This Internet radio bullshit…

I’m just now tuning in to this really, really unfortunate controversy over Internet radio royalties. Basically, from here it looks like independent Internet radio is pretty much dead after the latest news. This is too damn bad — I was never much of a listener, but I did enjoy popping over to Aural Moon once in a while, especially for Sean Powell and Sean McFee’s shows. There are good summaries of the issue — specifically, a March ruling that would force Internet radio providers to pay massive royalty fees — at Ars Technica and Save Our Internet Radio. The following is from the latter site:

On March 2, 2007 the US Copyright Office stunned the Internet radio industry by releasing a ruling on performance royalty fees that are based exclusively on the number of people tuned into an Internet radio station, rather than on a portion of the station’s revenue… Under this royalty structure, an Internet radio station with an average listenership of 1000 people would owe $134,000 in royalties during 2007 - plus $98,000 in back payments for 2006. In 2008 they would owe $171,000, and $220,000 in 2009.

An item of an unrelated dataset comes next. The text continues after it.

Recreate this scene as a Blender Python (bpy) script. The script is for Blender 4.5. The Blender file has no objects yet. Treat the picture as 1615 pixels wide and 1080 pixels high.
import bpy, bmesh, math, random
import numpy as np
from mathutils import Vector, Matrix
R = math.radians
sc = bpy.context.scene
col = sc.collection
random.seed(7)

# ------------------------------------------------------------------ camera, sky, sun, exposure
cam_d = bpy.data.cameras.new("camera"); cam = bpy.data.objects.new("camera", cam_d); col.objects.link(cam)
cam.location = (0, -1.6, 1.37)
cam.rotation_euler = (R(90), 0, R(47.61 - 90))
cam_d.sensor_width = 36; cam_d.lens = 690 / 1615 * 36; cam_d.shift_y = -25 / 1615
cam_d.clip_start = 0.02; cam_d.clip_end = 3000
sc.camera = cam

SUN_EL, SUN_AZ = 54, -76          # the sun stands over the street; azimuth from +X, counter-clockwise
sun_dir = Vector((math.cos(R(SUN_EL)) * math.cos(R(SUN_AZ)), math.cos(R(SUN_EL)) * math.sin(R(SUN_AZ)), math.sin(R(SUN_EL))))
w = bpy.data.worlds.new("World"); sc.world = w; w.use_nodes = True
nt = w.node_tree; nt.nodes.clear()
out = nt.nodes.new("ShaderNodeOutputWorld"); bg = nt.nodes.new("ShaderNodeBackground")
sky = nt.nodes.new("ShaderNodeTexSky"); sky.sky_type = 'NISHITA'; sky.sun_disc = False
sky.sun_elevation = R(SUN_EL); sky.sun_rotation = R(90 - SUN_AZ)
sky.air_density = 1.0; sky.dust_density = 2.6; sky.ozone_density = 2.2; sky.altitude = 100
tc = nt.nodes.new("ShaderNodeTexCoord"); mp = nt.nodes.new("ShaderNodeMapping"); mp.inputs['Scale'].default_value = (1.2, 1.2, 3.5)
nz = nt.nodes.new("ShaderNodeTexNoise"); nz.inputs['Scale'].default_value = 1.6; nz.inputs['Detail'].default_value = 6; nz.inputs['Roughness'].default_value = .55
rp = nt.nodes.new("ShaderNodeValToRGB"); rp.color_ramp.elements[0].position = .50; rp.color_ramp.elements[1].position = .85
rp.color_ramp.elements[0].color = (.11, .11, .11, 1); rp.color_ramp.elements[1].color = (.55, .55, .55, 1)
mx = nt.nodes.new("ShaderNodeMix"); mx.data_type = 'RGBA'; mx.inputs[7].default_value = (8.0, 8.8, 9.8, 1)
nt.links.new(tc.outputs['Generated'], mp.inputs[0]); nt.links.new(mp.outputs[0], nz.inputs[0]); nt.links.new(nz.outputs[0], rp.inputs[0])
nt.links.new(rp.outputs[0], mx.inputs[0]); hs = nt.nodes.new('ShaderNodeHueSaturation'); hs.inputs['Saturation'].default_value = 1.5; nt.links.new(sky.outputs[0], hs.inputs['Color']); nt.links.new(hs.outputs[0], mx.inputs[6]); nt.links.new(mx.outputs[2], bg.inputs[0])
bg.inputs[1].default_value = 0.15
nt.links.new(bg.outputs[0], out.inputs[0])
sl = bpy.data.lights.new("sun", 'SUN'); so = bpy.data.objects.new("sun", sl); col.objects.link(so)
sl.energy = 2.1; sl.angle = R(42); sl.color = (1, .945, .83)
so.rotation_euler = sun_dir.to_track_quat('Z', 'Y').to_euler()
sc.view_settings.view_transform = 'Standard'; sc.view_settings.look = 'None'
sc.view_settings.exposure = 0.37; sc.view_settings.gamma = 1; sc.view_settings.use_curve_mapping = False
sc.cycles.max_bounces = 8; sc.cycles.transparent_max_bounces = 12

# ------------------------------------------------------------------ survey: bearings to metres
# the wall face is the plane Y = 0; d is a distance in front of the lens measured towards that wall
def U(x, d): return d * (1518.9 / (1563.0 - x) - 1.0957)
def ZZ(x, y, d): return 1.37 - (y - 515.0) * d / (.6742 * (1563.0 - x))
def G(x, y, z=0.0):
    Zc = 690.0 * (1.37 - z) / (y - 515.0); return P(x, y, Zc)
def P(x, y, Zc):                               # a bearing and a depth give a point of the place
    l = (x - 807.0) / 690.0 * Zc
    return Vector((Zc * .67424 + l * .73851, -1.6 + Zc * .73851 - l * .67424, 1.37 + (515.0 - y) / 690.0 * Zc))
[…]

Like so many other things the RIAA has done, this doesn’t even seem to make very much long-term economic sense. If I understand this correctly, this is obviously going to drive all but the biggest corporate Internet radio sites out of the market. Unlike file-sharing, where the arguments are a bit muddier, Internet radio is a pretty obvious case of a distribution mechanism by which listeners “try before they buy” rather than simply taking and running. I can’t imagine there are many folks out there making the effort to copy low-quality Internet radio streams to MP3. Instead, they’re listening casually, hearing the occasional song they like, and then maybe buying the CD off of that experience.

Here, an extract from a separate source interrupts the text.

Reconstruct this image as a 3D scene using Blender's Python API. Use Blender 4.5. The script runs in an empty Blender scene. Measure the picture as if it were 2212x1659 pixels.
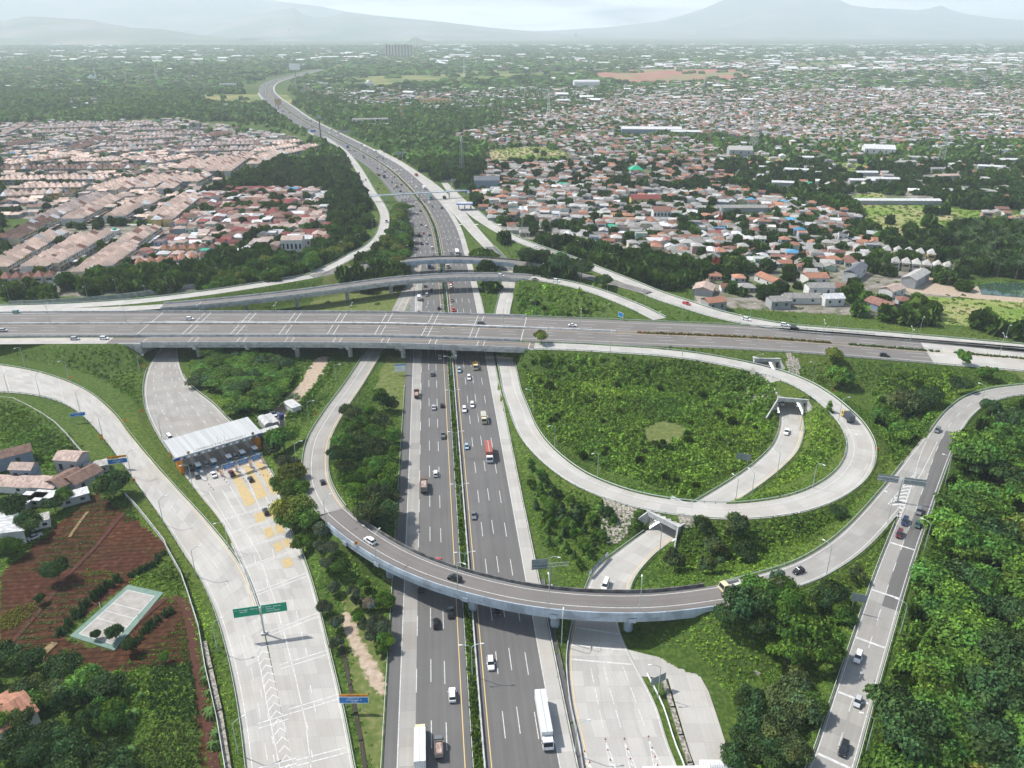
import bpy, bmesh, math, random
import numpy as np
from mathutils import Vector, Matrix

# ------------------------------------------------------------------ camera, sky, sun, exposure
C = bpy.context.scene.collection
F, XC, YC, HC = 1684.0, 1106.0, 829.5, 150.0
PITCH = math.radians(24.4)
SP, CP = math.sin(PITCH), math.cos(PITCH)
cam = bpy.data.cameras.new('camera'); cam_o = bpy.data.objects.new('camera', cam); C.objects.link(cam_o)
cam_o.location = (0, 0, HC); cam_o.rotation_euler = (math.radians(90) - PITCH, 0, 0)
cam.sensor_width = 36.0; cam.lens = 36.0 * F / 2212.0
cam.clip_start = 1.0; cam.clip_end = 120000.0
bpy.context.scene.camera = cam_o

SUN = Vector((-0.74, 0.32, 1.0)).normalized()
w = bpy.data.worlds.new('World'); bpy.context.scene.world = w; w.use_nodes = True
nt = w.node_tree; nt.nodes.clear()
sky = nt.nodes.new('ShaderNodeTexSky'); sky.sky_type = 'NISHITA'; sky.sun_disc = False
sky.sun_elevation = math.asin(SUN.z); sky.sun_rotation = math.atan2(SUN.x, SUN.y)
sky.altitude = 150; sky.air_density = 1.0; sky.dust_density = 2.0; sky.ozone_density = 1.0
bg = nt.nodes.new('ShaderNodeBackground'); bg.inputs[1].default_value = 0.105
wo = nt.nodes.new('ShaderNodeOutputWorld')
# a band of bright broken cloud low over the horizon
wtc = nt.nodes.new('ShaderNodeTexCoord'); wsx = nt.nodes.new('ShaderNodeSeparateXYZ'); nt.links.new(wtc.outputs['Generated'], wsx.inputs[0])
wmr = nt.nodes.new('ShaderNodeMapRange'); wmr.inputs[1].default_value = .14; wmr.inputs[2].default_value = .02; nt.links.new(wsx.outputs['Z'], wmr.inputs[0])
wmp = nt.nodes.new('ShaderNodeMapping'); wmp.inputs['Scale'].default_value = (3, 3, 26); nt.links.new(wtc.outputs['Generated'], wmp.inputs[0])
wno = nt.nodes.new('ShaderNodeTexNoise'); wno.inputs['Scale'].default_value = 2.2; wno.inputs['Detail'].default_value = 7; nt.links.new(wmp.outputs[0], wno.inputs['Vector'])
wrp = nt.nodes.new('ShaderNodeMapRange'); wrp.inputs[1].default_value = .32; wrp.inputs[2].default_value = .55; nt.links.new(wno.outputs['Fac'], wrp.inputs[0])
wmu = nt.nodes.new('ShaderNodeMath'); wmu.operation = 'MULTIPLY'; nt.links.new(wmr.outputs[0], wmu.inputs[0]); nt.links.new(wrp.outputs[0], wmu.inputs[1])
wmx = nt.nodes.new('ShaderNodeMix'); wmx.data_type = 'RGBA'; wmx.inputs['B'].default_value = (25, 25.5, 26, 1); nt.links.new(wmu.outputs[0], wmx.inputs['Factor']); nt.links.new(sky.outputs[0], wmx.inputs['A'])
nt.links.new(wmx.outputs['Result'], bg.inputs[0]); nt.links.new(bg.outputs[0], wo.inputs[0])
sl = bpy.data.lights.new('sun', 'SUN'); so = bpy.data.objects.new('sun', sl); C.objects.link(so)
sl.energy = 4.9; sl.angle = math.radians(0.6); sl.color = (1.0, 0.96, 0.9)
so.rotation_euler = SUN.to_track_quat('Z', 'Y').to_euler()
sc = bpy.context.scene
sc.view_settings.view_transform = 'Standard'; sc.view_settings.look = 'None'
sc.view_settings.exposure = 0.5; sc.view_settings.gamma = 1.0
sc.cycles.max_bounces = 6; sc.cycles.diffuse_bounces = 2; sc.cycles.glossy_bounces = 2
sc.cycles.volume_bounces = 1; sc.cycles.transparent_max_bounces = 4
sc.cycles.use_adaptive_sampling = True

RN = np.random.default_rng(7)
random.seed(11)

# ------------------------------------------------------------------ pixel (2212 x 1659 frame) -> world point on the level z
def P(px, py, z=0.0):
    u = (px - XC) / F; v = (py - YC) / F
    t = (HC - z) / (SP + v * CP)
    return Vector((u * t, (CP - v * SP) * t, z))
def proj(x, y, z):
    dz = HC - z
    zc = y * CP + dz * SP
    return XC + F * x / zc, YC + F * (dz * CP - y * SP) / zc

# ------------------------------------------------------------------ materials
def new_mat(name):
    m = bpy.data.materials.new(name); m.use_nodes = True
    n = m.node_tree.nodes; b = n['Principled BSDF']
    return m, n, m.node_tree.links, b
def mat(name, c, rough=0.8, metal=0.0, spec=0.3, emit=None):
    m, n, l, b = new_mat(name)
    b.inputs['Base Color'].default_value = (*c, 1); b.inputs['Roughness'].default_value = rough
    b.inputs['Metallic'].default_value = metal; b.inputs['Specular IOR Level'].default_value = spec
    if emit:
        b.inputs['Emission Color'].default_value = (*c, 1); b.inputs['Emission Strength'].default_value = emit
    return m
def nmat(name, c1, c2, scale=1.0, rough=0.85, detail=5, lo=0.35, hi=0.65, objcol=False, attr=None, spec=0.2, coord='Object', mapscale=None, metal=0.0, c3=None, scale3=0.1, bump=0.0, bscale=None):
    """two colours mixed by noise, optionally a third by a broad noise; optionally times object colour or a colour attribute"""
    m, n, l, b = new_mat(name)
    tc = n.new('ShaderNodeTexCoord'); out = tc.outputs[coord]
    if mapscale:
        mp = n.new('ShaderNodeMapping'); mp.inputs['Scale'].default_value = mapscale
        l.new(out, mp.inputs[0]); out = mp.outputs[0]
    no = n.new('ShaderNodeTexNoise'); no.inputs['Scale'].default_value = scale; no.inputs['Detail'].default_value = detail
    l.new(out, no.inputs['Vector'])
    r = n.new('ShaderNodeValToRGB'); r.color_ramp.elements[0].position = lo; r.color_ramp.elements[1].position = hi
    r.color_ramp.elements[0].color = (*c1, 1); r.color_ramp.elements[1].color = (*c2, 1)
    l.new(no.outputs['Fac'], r.inputs[0]); col = r.outputs[0]
    if c3:
        n3 = n.new('ShaderNodeTexNoise'); n3.inputs['Scale'].default_value = scale3; n3.inputs['Detail'].default_value = 3
        l.new(tc.outputs[coord], n3.inputs['Vector'])
        r3 = n.new('ShaderNodeValToRGB'); r3.color_ramp.elements[0].position = 0.45; r3.color_ramp.elements[1].position = 0.62
        l.new(n3.outputs['Fac'], r3.inputs[0])
        mx = n.new('ShaderNodeMix'); mx.data_type = 'RGBA'; mx.inputs['B'].default_value = (*c3, 1)
        l.new(r3.outputs[0], mx.inputs['Factor']); l.new(col, mx.inputs['A']); col = mx.outputs['Result']
    if objcol or attr:
        mx = n.new('ShaderNodeMix'); mx.data_type = 'RGBA'; mx.blend_type = 'MULTIPLY'; mx.inputs['Factor'].default_value = 1
        if attr:
            a = n.new('ShaderNodeAttribute'); a.attribute_name = attr; l.new(a.outputs['Color'], mx.inputs['B'])
        else:
            a = n.new('ShaderNodeObjectInfo'); l.new(a.outputs['Color'], mx.inputs['B'])
        l.new(col, mx.inputs['A']); col = mx.outputs['Result']
        if attr and objcol:
            mx2 = n.new('ShaderNodeMix'); mx2.data_type = 'RGBA'; mx2.blend_type = 'MULTIPLY'; mx2.inputs['Factor'].default_value = 1
            a2 = n.new('ShaderNodeObjectInfo'); l.new(a2.outputs['Color'], mx2.inputs['B'])
            l.new(col, mx2.inputs['A']); col = mx2.outputs['Result']
    l.new(col, b.inputs['Base Color'])
    b.inputs['Roughness'].default_value = rough; b.inputs['Specular IOR Level'].default_value = spec; b.inputs['Metallic'].default_value = metal
    if bump:
        bn = n.new('ShaderNodeTexNoise'); bn.inputs['Scale'].default_value = bscale or scale * 3; bn.inputs['Detail'].default_value = 4
        l.new(out, bn.inputs['Vector'])
        bp = n.new('ShaderNodeBump'); bp.inputs['Strength'].default_value = 1.0; bp.inputs['Distance'].default_value = bump
        l.new(bn.outputs['Fac'], bp.inputs['Height']); l.new(bp.outputs[0], b.inputs['Normal'])
    return m
def road_mat(name, base, var, slab=False, streak=0.12, stain=None):
    """concrete slabs or asphalt; UV = metres across, metres along"""
    m, n, l, b = new_mat(name)
    tc = n.new('ShaderNodeTexCoord'); uv = tc.outputs['UV']
    mp = n.new('ShaderNodeMapping'); mp.inputs['Scale'].default_value = (0.9, 0.012, 1); l.new(uv, mp.inputs[0])
    s = n.new('ShaderNodeTexNoise'); s.inputs['Scale'].default_value = 1.0; s.inputs['Detail'].default_value = 3; l.new(mp.outputs[0], s.inputs['Vector'])
    g = n.new('ShaderNodeTexNoise'); g.inputs['Scale'].default_value = 0.09; g.inputs['Detail'].default_value = 6; l.new(tc.outputs['Object'], g.inputs['Vector'])
    f = n.new('ShaderNodeTexNoise'); f.inputs['Scale'].default_value = 3.0; f.inputs['Detail'].default_value = 3; l.new(tc.outputs['Object'], f.inputs['Vector'])
    def m1(op, a, c):
        k = n.new('ShaderNodeMath'); k.operation = op
        for i, v in enumerate((a, c)):
            if isinstance(v, (int, float)): k.inputs[i].default_value = v
            else: l.new(v, k.inputs[i])
        return k.outputs[0]
    val = m1('ADD', m1('MULTIPLY', m1('SUBTRACT', s.outputs['Fac'], 0.5), streak * 3.2),
             m1('ADD', m1('MULTIPLY', m1('SUBTRACT', g.outputs['Fac'], 0.5), var * 2.5), m1('MULTIPLY', m1('SUBTRACT', f.outputs['Fac'], 0.5), 0.25)))
    val = m1('ADD', val, 1.0)
    if slab:
        br = n.new('ShaderNodeTexBrick'); br.offset = 0.0; br.squash = 1.0
        br.inputs['Color1'].default_value = (0.87, 0.87, 0.87, 1); br.inputs['Color2'].default_value = (1.07, 1.07, 1.06, 1); br.inputs['Mortar'].default_value = (0.78, 0.78, 0.77, 1)
        br.inputs['Scale'].default_value = 1.0; br.inputs['Mortar Size'].default_value = 0.045; br.inputs['Mortar Smooth'].default_value = 0.3
        br.inputs['Brick Width'].default_value = 3.7; br.inputs['Row Height'].default_value = 5.2
        l.new(uv, br.inputs['Vector'])
        val = m1('MULTIPLY', val, br.outputs['Color'])
    mx = n.new('ShaderNodeMix'); mx.data_type = 'RGBA'; mx.blend_type = 'MULTIPLY'; mx.inputs['Factor'].default_value = 1
    mx.inputs['A'].default_value = (*base, 1); l.new(val, mx.inputs['B'])
    col = mx.outputs['Result']
    if stain:
        g2 = n.new('ShaderNodeTexNoise'); g2.inputs['Scale'].default_value = 0.05; g2.inputs['Detail'].default_value = 5; l.new(tc.outputs['Object'], g2.inputs['Vector'])
        r3 = n.new('ShaderNodeValToRGB'); r3.color_ramp.elements[0].position = 0.5; r3.color_ramp.elements[1].position = 0.75
        r3.color_ramp.elements[1].color = (0.6, 0.6, 0.6, 1); l.new(g2.outputs['Fac'], r3.inputs[0])
        mx2 = n.new('ShaderNodeMix'); mx2.data_type = 'RGBA'; mx2.inputs['B'].default_value = (*stain, 1)
        l.new(r3.outputs[0], mx2.inputs['Factor']); l.new(col, mx2.inputs['A']); col = mx2.outputs['Result']
    l.new(col, b.inputs['Base Color']); b.inputs['Roughness'].default_value = 0.85; b.inputs['Specular IOR Level'].default_value = 0.2
    return m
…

All this of course is my own conjecture and based on no evidence at all, but I can’t for the life of me figure out what the industry would accomplish by condemning Internet radio to extinction. It’s true that artists and labels probably were receiving very little in the way of royalties from Internet radio, but now they’re not going to be receiving any.

Also, speaking of Aural Moon, over at their discussion forums there’s a pretty active thread on this matter.